Janelle Rodriguez Photography

Where Myth Meets the Maker | Jamea Richmond-Edwards: Another World and Yet the Same

Wednesday, November 29, 2025

Where Myth Meets the Maker 
Jamea Richmond-Edwards: Another World and Yet the Same 
Nana Hayrumyan ’27 

“Create your own myth,” Jamea Richmond-Edwards fondly advises as we stand beside my newly bisque-fired ceramic sculptures in the Junior Seminar art studio. “Your childhood cartoons, favorite books, and movies—they were someone’s myth, someone who had the agency to write themselves into the future,” she adds. 

A glitter glove, jeweled crowns, a Cartier brooch, a U.S. dollar, corn, orbs and UFOs, serpents, dragons, and horses, a pink Cadillac, gator shoes, and fur coats—in Jamea Richmond-Edwards’ myth, objects of reality and imagination coexist in the exhibition Another World and Yet the Same. Jamea’s blazing brushstrokes, fringe textures, and ornate patterns compose eclectic paintings, creating a web of a greater narrative: a love letter to her hometown, Detroit, Michigan. Growing up in the Motor Capital of the World, Jamea’s early introduction to art came through lived experiences—Detroit is a powerhouse of hair and nail artistry, forms of self-expression interwoven with community building. “In many Indigenous cultures,” Jamea explains to a group of us during an intimate docent gathering, “there is no word for art—creativity is rather lived, integrated into a people’s quotidian.” 

In mythscapes of Another World, viewers are invited to embark on a journey toward Antarctica, led by the story’s protagonist, Iceberg—the expedition leader and an archetype of liberation. Jamea’s canvases reveal themselves as real and imagined counter-maps, each painting a scene in the journey toward the Land of Canaanland. “Antarctica, on certain maps, is known as the Holy Land,” the artist notes during the Artists in Conversation discussion, referencing her homonymous painting Terra Sancta, Terra Sancta; Another World and Yet the Same. The work depicts Iceberg’s first Antarctic expedition, seated at the rear of the iconic pink Cadillac. “Good boots and good coats is all you need,” Jamea remarks with a smile. 

If gator boots and elegant fur coats are essential for the Antarctic journey, so is a beat to move by: Jamea’s art is lived through music. Before sketching on canvas, she meditates on what the artwork will sound like. Her musical influences exist at the crossroads of fine art and pop culture, or “the hood,” as she puts it. Lauryn Hill, George Clinton, Coast Contra, Kamasi Washington, and, of course, the Sonic Boom of the South marching band at Jackson State University—the artist’s alma mater—already hum a melody of Jamea’s paintings. As “Follow Me” by Aly-Us plays, the women in Iceberg’s group perform a line dance to celebrate their landing in Antarctica, a triumph of hope marked by whirling sunflowers. 

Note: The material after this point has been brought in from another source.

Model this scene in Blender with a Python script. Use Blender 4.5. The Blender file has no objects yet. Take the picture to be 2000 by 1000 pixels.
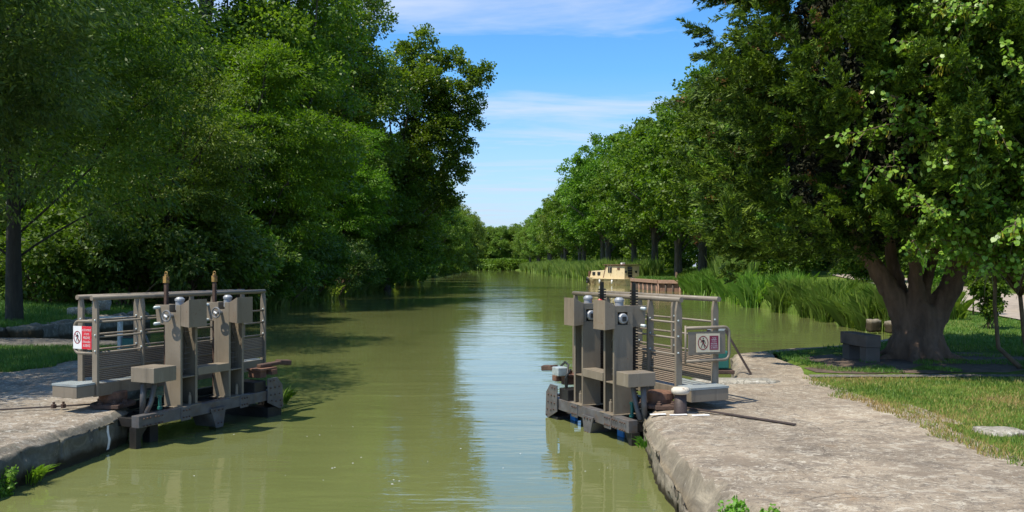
import bpy, bmesh, math, random
import numpy as np
from mathutils import Vector, Matrix, noise as mnoise

# ------------------------------------------------------------------ camera, sky, sun, exposure
SC = bpy.context.scene
COL = SC.collection
cam_d = bpy.data.cameras.new('camera'); cam = bpy.data.objects.new('camera', cam_d); COL.objects.link(cam)
cam.location = (0, 0, 2.15); cam.rotation_euler = (math.radians(90), 0, 0)
cam_d.sensor_width = 36; cam_d.lens = 30; cam_d.shift_y = 0.010
cam_d.clip_start = 0.1; cam_d.clip_end = 3000
SC.camera = cam

SUN_TRAVEL = Vector((0.39, 0.255, -0.885)).normalized()     # the way the light goes: from the left, a little behind the camera
to_sun = -SUN_TRAVEL
elev = math.asin(to_sun.z)
azim = math.atan2(to_sun.x, to_sun.y)                       # clockwise from +Y
sun_d = bpy.data.lights.new('sun', 'SUN'); sun = bpy.data.objects.new('sun', sun_d); COL.objects.link(sun)
sun_d.energy = 4.1; sun_d.angle = math.radians(0.5); sun_d.color = (1.0, 0.93, 0.80)
sun.rotation_euler = SUN_TRAVEL.to_track_quat('-Z', 'Y').to_euler()
sun.location = (-20, -10, 40)

W = bpy.data.worlds.new("World"); SC.world = W; W.use_nodes = True
def build_world():
    nt = W.node_tree; nt.nodes.clear()
    N = nt.nodes.new; L = nt.links.new
    out = N('ShaderNodeOutputWorld'); bg = N('ShaderNodeBackground'); bg.inputs[1].default_value = 0.135
    sky = N('ShaderNodeTexSky'); sky.sky_type = 'NISHITA'; sky.sun_disc = False
    sky.sun_elevation = elev; sky.sun_rotation = azim; sky.air_density = 1.0; sky.dust_density = 0.6; sky.ozone_density = 1.6; sky.altitude = 100
    hs = N('ShaderNodeHueSaturation'); hs.inputs['Saturation'].default_value = 1.25; hs.inputs['Value'].default_value = 1.0
    L(sky.outputs[0], hs.inputs['Color'])
    tint = N('ShaderNodeMixRGB'); tint.blend_type = 'MULTIPLY'; tint.inputs[0].default_value = 1.0; tint.inputs[2].default_value = (0.66, 0.92, 1.08, 1); L(hs.outputs[0], tint.inputs[1])
    geo = N('ShaderNodeTexCoord')
    sep = N('ShaderNodeSeparateXYZ'); L(geo.outputs['Generated'], sep.inputs[0])
    # thin cirrus: project the view direction on a high flat layer, stretched into streaks
    mz = N('ShaderNodeMath'); mz.operation = 'MAXIMUM'; L(sep.outputs['Z'], mz.inputs[0]); mz.inputs[1].default_value = 0.03
    dx = N('ShaderNodeMath'); dx.operation = 'DIVIDE'; L(sep.outputs['X'], dx.inputs[0]); L(mz.outputs[0], dx.inputs[1])
    dy = N('ShaderNodeMath'); dy.operation = 'DIVIDE'; L(sep.outputs['Y'], dy.inputs[0]); L(mz.outputs[0], dy.inputs[1])
    cmb = N('ShaderNodeCombineXYZ'); L(dx.outputs[0], cmb.inputs[0]); L(dy.outputs[0], cmb.inputs[1])
    mp = N('ShaderNodeMapping'); mp.inputs['Rotation'].default_value = (0, 0, math.radians(-34)); mp.inputs['Scale'].default_value = (0.5, 0.95, 1)
    L(cmb.outputs[0], mp.inputs[0])
    n1 = N('ShaderNodeTexNoise'); n1.inputs['Scale'].default_value = 1.1; n1.inputs['Detail'].default_value = 7; n1.inputs['Roughness'].default_value = 0.58; n1.inputs['Distortion'].default_value = 0.5
    L(mp.outputs[0], n1.inputs['Vector'])
    cr = N('ShaderNodeValToRGB'); cr.color_ramp.elements[0].position = 0.47; cr.color_ramp.elements[0].color = (0, 0, 0, 1)
    cr.color_ramp.elements[1].position = 0.72; cr.color_ramp.elements[1].color = (1, 1, 1, 1)
    L(n1.outputs['Fac'], cr.inputs[0])
    mm = N('ShaderNodeMath'); mm.operation = 'MULTIPLY'; L(cr.outputs[0], mm.inputs[0]); mm.inputs[1].default_value = 0.75
    mix = N('ShaderNodeMixRGB'); L(mm.outputs[0], mix.inputs[0]); L(tint.outputs[0], mix.inputs[1]); mix.inputs[2].default_value = (4.0, 4.3, 4.9, 1)
    # paler, faintly lavender air low over the horizon
    hz = N('ShaderNodeMapRange'); hz.inputs['From Min'].default_value = 0.0; hz.inputs['From Max'].default_value = 0.22; hz.inputs['To Min'].default_value = 0.85; hz.inputs['To Max'].default_value = 0.0; L(sep.outputs['Z'], hz.inputs[0])
    mh = N('ShaderNodeMixRGB'); L(hz.outputs[0], mh.inputs[0]); L(mix.outputs[0], mh.inputs[1]); mh.inputs[2].default_value = (2.7, 3.1, 4.1, 1)
    L(mh.outputs[0], bg.inputs[0]); L(bg.outputs[0], out.inputs[0])
build_world()
SC.view_settings.view_transform = 'Standard'; SC.view_settings.look = 'None'; SC.view_settings.exposure = 0.62; SC.view_settings.gamma = 1.0
SC.view_settings.use_curve_mapping = False
SC.render.resolution_x = 1024; SC.render.resolution_y = 512
SC.render.engine = 'CYCLES'
SC.cycles.max_bounces = 6; SC.cycles.transparent_max_bounces = 4; SC.cycles.diffuse_bounces = 3; SC.cycles.glossy_bounces = 3
SC.cycles.sample_clamp_indirect = 4.0

RNG = np.random.default_rng(7)
random.seed(5)

# ------------------------------------------------------------------ tagging
def tag(o, label=None, cat=None, group=None, kind=None):
    if label: o['label'] = label
    if cat: o['category'] = cat
    if group: o['group'] = group
    if kind: o['kind'] = kind
    return o
def empty(name, loc=(0, 0, 0), rz=0.0):
    o = bpy.data.objects.new(name, None); COL.objects.link(o); o.location = loc; o.rotation_euler = (0, 0, rz)
    o.empty_display_size = 0.2
    return o
def copy_tree(o, parent=None):
    c = o.copy(); COL.objects.link(c)
    if parent: c.parent = parent
    for ch in list(o.children): copy_tree(ch, c)
    return c

# ------------------------------------------------------------------ materials
def ramp(nt, fac, stops):
    r = nt.nodes.new('ShaderNodeValToRGB'); e = r.color_ramp.elements
    while len(e) < len(stops): e.new(0.5)
    for k, (p, c) in enumerate(stops):
        e[k].position = p; e[k].color = (*c, 1)
    nt.links.new(fac, r.inputs[0]); return r.outputs[0]
def noise(nt, scale, detail=4, rough=0.55, coord='Object', stretch=None, dist=0.0):
    tc = nt.nodes.new('ShaderNodeTexCoord'); src = tc.outputs[coord]
    if stretch:
        mp = nt.nodes.new('ShaderNodeMapping'); mp.inputs['Scale'].default_value = stretch; nt.links.new(src, mp.inputs[0]); src = mp.outputs[0]
    n = nt.nodes.new('ShaderNodeTexNoise'); n.inputs['Scale'].default_value = scale; n.inputs['Detail'].default_value = detail
    n.inputs['Roughness'].default_value = rough; n.inputs['Distortion'].default_value = dist
    nt.links.new(src, n.inputs['Vector']); return n.outputs['Fac']
def mixc(nt, fac, a, b, mode='MIX'):
    m = nt.nodes.new('ShaderNodeMixRGB'); m.blend_type = mode
    for i, v in enumerate((fac, a, b)):
        if isinstance(v, (tuple, list)): m.inputs[i].default_value = (*v, 1)
        elif isinstance(v, (int, float)): m.inputs[i].default_value = v
        else: nt.links.new(v, m.inputs[i])
    return m.outputs[0]
def new_mat(name):
    m = bpy.data.materials.new(name); m.use_nodes = True
    return m, m.node_tree, m.node_tree.nodes['Principled BSDF']
def bump(nt, p, h, strength, dist):
    b = nt.nodes.new('ShaderNodeBump'); b.inputs['Strength'].default_value = strength; b.inputs['Distance'].default_value = dist
    nt.links.new(h, b.inputs['Height']); nt.links.new(b.outputs[0], p.inputs['Normal'])
def simple(name, col, rough=0.5, metal=0.0, var=0.25, scale=6, bmp=0.0, dirt=None, dscale=3.0, dthr=(0.52, 0.7), stretch=None):
    m, nt, p = new_mat(name)
    n = noise(nt, scale, 5, 0.6, stretch=stretch)
    lo = tuple(c * (1 - var) for c in col); hi = tuple(min(1, c * (1 + var)) for c in col)
    c = ramp(nt, n, [(0.3, lo), (0.7, hi)])
    if dirt:
        d = noise(nt, dscale, 6, 0.65)
        f = ramp(nt, d, [(dthr[0], (0, 0, 0)), (dthr[1], (1, 1, 1))])
        c = mixc(nt, f, c, dirt)
    nt.links.new(c, p.inputs['Base Color'])
    p.inputs['Roughness'].default_value = rough; p.inputs['Metallic'].default_value = metal
    if bmp: bump(nt, p, noise(nt, scale * 4, 5, 0.6), bmp, 0.01)
    return m
def leaf_mat(name, cols, trans=0.35, rough=0.5, cs=0.25, tint=(0.5, 0.45, 0.05), tfac=0.0):
    """cols: dark, mid, light leaf colours; each leaf draws its own, clumps drift with a slow noise."""
    cols = [(c[0] * 1.55, c[1] * 1.28, c[2] * 0.95) for c in cols]
    m, nt, p = new_mat(name); N = nt.nodes.new; L = nt.links.new
    g = N('ShaderNodeNewGeometry')
    n = noise(nt, cs, 3, 0.6)
    a = N('ShaderNodeMath'); a.operation = 'MULTIPLY_ADD'; L(g.outputs['Random Per Island'], a.inputs[0]); a.inputs[1].default_value = 0.55
    s = N('ShaderNodeMath'); s.operation = 'MULTIPLY_ADD'; L(n, s.inputs[0]); s.inputs[1].default_value = 1.1; s.inputs[2].default_value = -0.32
    L(s.outputs[0], a.inputs[2])
    c = ramp(nt, a.outputs[0], [(0.12, cols[0]), (0.5, cols[1]), (0.9, cols[2])])
    oi = N('ShaderNodeObjectInfo')
    hs = N('ShaderNodeHueSaturation'); 
    hv = N('ShaderNodeMapRange'); hv.inputs['To Min'].default_value = 0.485; hv.inputs['To Max'].default_value = 0.51; L(oi.outputs['Random'], hv.inputs[0])
    vv = N('ShaderNodeMapRange'); vv.inputs['To Min'].default_value = 0.85; vv.inputs['To Max'].default_value = 1.15; L(oi.outputs['Random'], vv.inputs[0])
    L(hv.outputs[0], hs.inputs['Hue']); L(vv.outputs[0], hs.inputs['Value']); L(c, hs.inputs['Color']); c = hs.outputs[0]
    L(c, p.inputs['Base Color']); p.inputs['Roughness'].default_value = rough
    p.inputs['Specular IOR Level'].default_value = 0.35
    t = N('ShaderNodeBsdfTranslucent')
    tcol = mixc(nt, 1.0, c, (1.25, 1.35, 0.55), 'MULTIPLY'); L(tcol, t.inputs[0])
    ms = N('ShaderNodeMixShader'); ms.inputs[0].default_value = trans
    L(p.outputs[0], ms.inputs[1]); L(t.outputs[0], ms.inputs[2])
    L(ms.outputs[0], nt.nodes['Material Output'].inputs[0])
    return m
def bark_mat(name, col, scale=5):
    m, nt, p = new_mat(name)
    n = noise(nt, scale, 6, 0.65, stretch=(1, 1, 0.22), dist=0.4)
    c = ramp(nt, n, [(0.3, tuple(x * 0.45 for x in col)), (0.55, col), (0.75, tuple(x * 1.5 for x in col))])
    nt.links.new(c, p.inputs['Base Color']); p.inputs['Roughness'].default_value = 0.9
    bump(nt, p, noise(nt, scale * 2.2, 6, 0.7, stretch=(1, 1, 0.18), dist=0.3), 0.9, 0.05)
    return m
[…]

The magic of Jamea’s artworks lies in their reach: they speak not only to Art and Art History students but also to those in Music, American Studies, Religious Studies, Africana Studies, and Sociology, kindling dialogues across disciplines at the Wellin Museum of Art. Jamea masterfully does what all of us, consciously or subconsciously, do every day: interpret the world through stories. Where words upon words form power, Jamea’s paintings serve as a reminder to add Michael Jackson’s glitter glove to our stories—to be fearless and bold, to be the liberator of our realities, and the hero of our myths.